Leandro Apostol
Have you ever had a "crush" or developed a close friendship with your language tutor?

If so, how has it affected your attitude and motivation towards mastering the language? Online or Offine. 


I speak from the perspective of the online l student-teacher correspondence on Italki. Firstly, as a serious language learner, I am well-aware of the ethical issues and boundaries of appropriate conduct between teacher and studemt. This is neither a dating nor a strictly social networking site. That said, the personal connection I have in mind is not only romantic but also platonic and casual. 

Quant à moi, this experience hit me when I least expected it and has so-far served as a double-edged sword in my personal French-learning journey, igniting a hitherto untapped passion and perhaps accentuating my negative, quintessentially perfectionist tendencies as a language learning.
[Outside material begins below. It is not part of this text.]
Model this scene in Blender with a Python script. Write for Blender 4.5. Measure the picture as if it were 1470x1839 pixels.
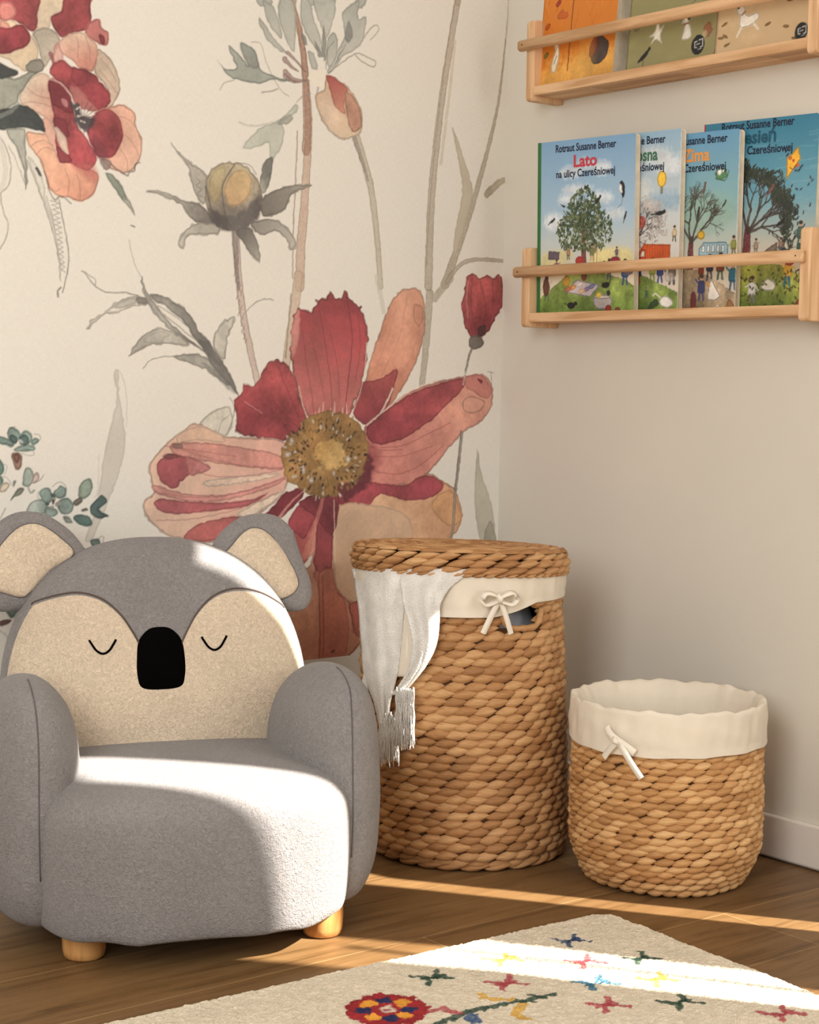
import bpy, bmesh, math, random
import numpy as np
from mathutils import Vector, Matrix
random.seed(7)
for o in list(bpy.data.objects): bpy.data.objects.remove(o)
S = bpy.context.scene
COL = S.collection

# ------------------------------------------------------------------ camera
FPX = 3110.0
CAM = np.array([-2.604, -2.927, 0.900])
_v = np.array([-2496.0, 272.5, -FPX])
_s = 0.0165
_x2 = -(FPX**2 + _v[1]**2 + _s*_v[1]*_v[0])/(_v[0] - _s*_v[1])
_w = np.array([_x2, _v[1] - _s*(_x2 - _v[0]), -FPX])
_ry = _v/np.linalg.norm(_v); _rx = _w/np.linalg.norm(_w); _rz = np.cross(_rx, _ry)
ROT = np.stack([_rx, _ry, _rz])
cd = bpy.data.cameras.new('camera'); cam = bpy.data.objects.new('camera', cd); COL.objects.link(cam)
cd.sensor_fit = 'VERTICAL'; cd.sensor_height = 24.0; cd.lens = FPX/1839*24.0
m = Matrix([list(r) for r in ROT]).to_4x4(); m.translation = Vector(CAM); cam.matrix_world = m
S.camera = cam

# ------------------------------------------------------------------ light
S.view_settings.view_transform = 'Standard'; S.view_settings.look = 'None'
S.view_settings.gamma = 1; S.view_settings.use_curve_mapping = False
S.view_settings.exposure = 0.0
W = bpy.data.worlds.new('world'); S.world = W; W.use_nodes = True
bg = W.node_tree.nodes['Background']
bg.inputs[0].default_value = (1.0, 0.98, 0.95, 1); bg.inputs[1].default_value = 0.38
EL = math.radians(40)
sd = Vector((-0.551*math.cos(EL), 0.834*math.cos(EL), -math.sin(EL)))
sl = bpy.data.lights.new('sun', 'SUN'); sl.energy = 20.0; sl.angle = math.radians(0.6); sl.color = (1.0, 0.94, 0.86)
so = bpy.data.objects.new('sun', sl); COL.objects.link(so)
so.rotation_euler = sd.to_track_quat('-Z', 'Y').to_euler(); so.location = (2.5, -5, 4)
def area(name, loc, direction, sx, sy, power, color):
    l = bpy.data.lights.new(name, 'AREA'); l.shape = 'RECTANGLE'; l.size = sx; l.size_y = sy
    l.energy = power; l.color = color
    o = bpy.data.objects.new(name, l); COL.objects.link(o); o.location = loc
    o.rotation_euler = Vector(direction).to_track_quat('-Z', 'Y').to_euler()
area('window_daylight', (-0.15, -2.75, 1.35), (-0.85, 0.55, -0.15), 1.3, 1.7, 26, (1.0, 0.985, 0.96))
area('left_fill', (-3.6, -2.6, 1.7), (0.72, 0.8, -0.18), 1.2, 1.6, 62, (1.0, 0.99, 0.975))  # fill lamp added at the left to brighten the mural and walls

# ------------------------------------------------------------------ helpers
def ray(px, py):
    return ROT @ np.array([px - 735.0, 919.5 - py, -FPX])
def on_wall(px, py, Y=0.0):
    d = ray(px, py); return CAM + d*(Y - CAM[1])/d[1]
def on_floor(px, py, z=0.0):
    d = ray(px, py); return CAM + d*(z - CAM[2])/d[2]
def on_cyl(cx, cy, r, px, py):
    d = ray(px, py); o = CAM[:2] - np.array([cx, cy])
    a = d[0]**2 + d[1]**2; b = 2*(o @ d[:2]); c = o @ o - r*r
    D = max(b*b - 4*a*c, 0.0)
    return CAM + d*(-b - math.sqrt(D))/(2*a)
def lin(c):
    c = np.asarray(c, float)/255.0
    return np.where(c <= 0.04045, c/12.92, ((c + 0.055)/1.055)**2.4)
def L4(c): return tuple(lin(c)) + (1.0,)

def mesh_obj(name, verts, faces, mat=None, parent=None, smooth=True, mats=None, fmat=None):
    me = bpy.data.meshes.new(name)
    me.from_pydata([tuple(v) for v in verts], [], [tuple(f) for f in faces])
    for mm in (mats or [mat]):
        if mm: me.materials.append(mm)
    if fmat is not None: me.polygons.foreach_set('material_index', fmat)
    if smooth: me.polygons.foreach_set('use_smooth', [True]*len(me.polygons))
    me.update()
    o = bpy.data.objects.new(name, me); COL.objects.link(o)
    if parent: o.parent = parent
    return o
def struct(o): o['kind'] = 'structure'; return o
def tag(o, label, cat, group=None):
    o['label'] = label; o['category'] = cat
    if group: o['group'] = group
    return o
def empty(name, loc=(0, 0, 0), rot=(0, 0, 0)):
    o = bpy.data.objects.new(name, None); COL.objects.link(o); o.location = loc; o.rotation_euler = rot
    o.empty_display_size = 0.05
    return o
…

To recount, I was amazed that I had so much shared interests with one of my first French tutors that finding conversation topics was not only effortless, but also overwhelming in its potential. That is, we often come to the point where we do not know where to start a conversation. She and I are around the same age and level of maturity and have compatible personalities and temperaments, and I just feel like I can be truly and comfortably be myself around her, even if she is still technically the teacher. Consequently, it is not hard to keep our conversations goings, even 100% in French, to the point where even an hour-long session hardly feels enough. And strangely enough, we both feel the same. 
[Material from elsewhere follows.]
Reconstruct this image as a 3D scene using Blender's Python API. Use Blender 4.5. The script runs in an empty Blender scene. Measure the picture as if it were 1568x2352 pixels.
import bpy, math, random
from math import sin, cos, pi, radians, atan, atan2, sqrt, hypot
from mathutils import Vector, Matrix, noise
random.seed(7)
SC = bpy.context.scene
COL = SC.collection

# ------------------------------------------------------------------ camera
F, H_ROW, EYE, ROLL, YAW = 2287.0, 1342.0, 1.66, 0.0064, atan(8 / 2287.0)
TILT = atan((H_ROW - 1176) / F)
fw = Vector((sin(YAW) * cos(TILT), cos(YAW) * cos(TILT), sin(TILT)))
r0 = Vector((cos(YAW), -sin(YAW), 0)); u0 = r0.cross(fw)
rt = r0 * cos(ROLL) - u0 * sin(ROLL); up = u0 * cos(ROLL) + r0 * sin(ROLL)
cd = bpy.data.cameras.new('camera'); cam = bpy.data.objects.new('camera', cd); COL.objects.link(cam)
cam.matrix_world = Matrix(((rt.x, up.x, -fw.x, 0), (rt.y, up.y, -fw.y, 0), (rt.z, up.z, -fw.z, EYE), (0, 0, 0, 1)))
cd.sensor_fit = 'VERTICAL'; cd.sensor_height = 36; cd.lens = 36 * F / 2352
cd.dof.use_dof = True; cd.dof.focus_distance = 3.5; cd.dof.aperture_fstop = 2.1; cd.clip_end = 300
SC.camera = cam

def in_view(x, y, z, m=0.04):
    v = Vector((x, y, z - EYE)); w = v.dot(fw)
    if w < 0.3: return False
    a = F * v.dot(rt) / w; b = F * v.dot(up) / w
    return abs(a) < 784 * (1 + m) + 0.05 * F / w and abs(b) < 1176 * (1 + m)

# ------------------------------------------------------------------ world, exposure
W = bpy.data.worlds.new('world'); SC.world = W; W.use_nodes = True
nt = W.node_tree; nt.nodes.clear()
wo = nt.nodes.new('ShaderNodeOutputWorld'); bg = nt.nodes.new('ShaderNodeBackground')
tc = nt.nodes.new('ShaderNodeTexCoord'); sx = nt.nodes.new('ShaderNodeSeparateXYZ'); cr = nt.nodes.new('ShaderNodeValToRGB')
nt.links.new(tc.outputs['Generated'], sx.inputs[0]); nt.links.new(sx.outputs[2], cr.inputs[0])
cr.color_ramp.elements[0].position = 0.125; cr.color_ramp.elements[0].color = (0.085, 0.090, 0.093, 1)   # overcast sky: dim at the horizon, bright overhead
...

This is not a budding love interest, though, but I do feel even more motivated to not only master the language but, more importantly, to grow as a person in the process. I am not yet advanced or near-fluent in French, maybe between a B1 and B2 on the CEFR standard, while my tutor is perfectly bilingual in French and English. However, this does not prevent me from resorting to English as a fall-back option; as I discipline myself to use French as regularly as I can in all my correspondences with her. Not necessarily because learning a foreign language sustainably demands such discipline and transient discomfort (although it does!), but rather because I am intrigued by my interlocuter and her culture, to the point where I would . But I feel like cultivating close and deep cross-cultural connections like these, even if they arise fortuitously, has motivated me to improve more than any prospective language certification or job offer ever has.

Now I can start envisioning and, indeed, striving towards more and more flawless conversations with my tutor: how much richer and meaningful our interactions will be once I have enough vocabulary, grammar mastery, or speaking experience to talk to her about  anything. Suddenly, the language becomes a living, breathing, personally-relevant entity instead of a rigid set of rules and I am more diligent and conscientious in refining the complex nuances of casual French and have a insatiable, almost ingenuous desire to expand my vocabulary and to perfect my pronunciation with all the tools albeit limited at my disposal. I might even one day strive to take the DELF B2 exam to make it "official" and live for an extended period in a French-speaking country. Unfortunately, this quixotic, starry-eyed motivation comes with a slight, though not fatal, drawback: I become a bigger perfectionist than I already am, particularly feeling frustration that I am not progressing as quicky as I want or that I was not "lucky" enough to be fluent in French already. Pour faire une historie courte, somewhat blinded the euphoria and desire to cultivate a new friendship or the need to constantly make a "good" impression, I occassionally forget that I am still a learner, limited by my inexperience with French or an underestimation of the amount of time and effort needed to reach conversational fluency. 

In any case, I think the "interpersonal" and "intimate" dimensions of foreign languages is still worth reflecting on, as others experience not just the student-teacher dynamic but, more broadly, intercultural contact differently. That may motivate some, discourage some (in some cases, forcing them to confront considerable cultural and lingusitic differences), whilst leaving others unmoved.

25 Thg 12 2017 17:23
Bình luận · 1

Yes, I have pretty close friendships with three of my language tutors, two men and one woman, all much younger than I am.  I know more about their personal life than a typical student-teacher relationship and they know a lot more about mine than I would ever share professionally in my own profession. The distance and online part of it seems to make sharing feelings and opinions safer-- there are some natural boundaries that will never get crossed. We come from different cultures and very different environments and it fascinates me to discover what are the differences and what are the similarities.  With some of my teachers we have also discussed the Myers Briggs Personality Test.  Some have taken it, and so far all of my favorite teachers who have discussed their results with me have come out to be different types but share one characteristic with me.  We are all N´s-- intuitive types which are much less common in the general population than among people who study foreign languages voluntarily. I think N´s can often find it very refreshing talking to other N´s.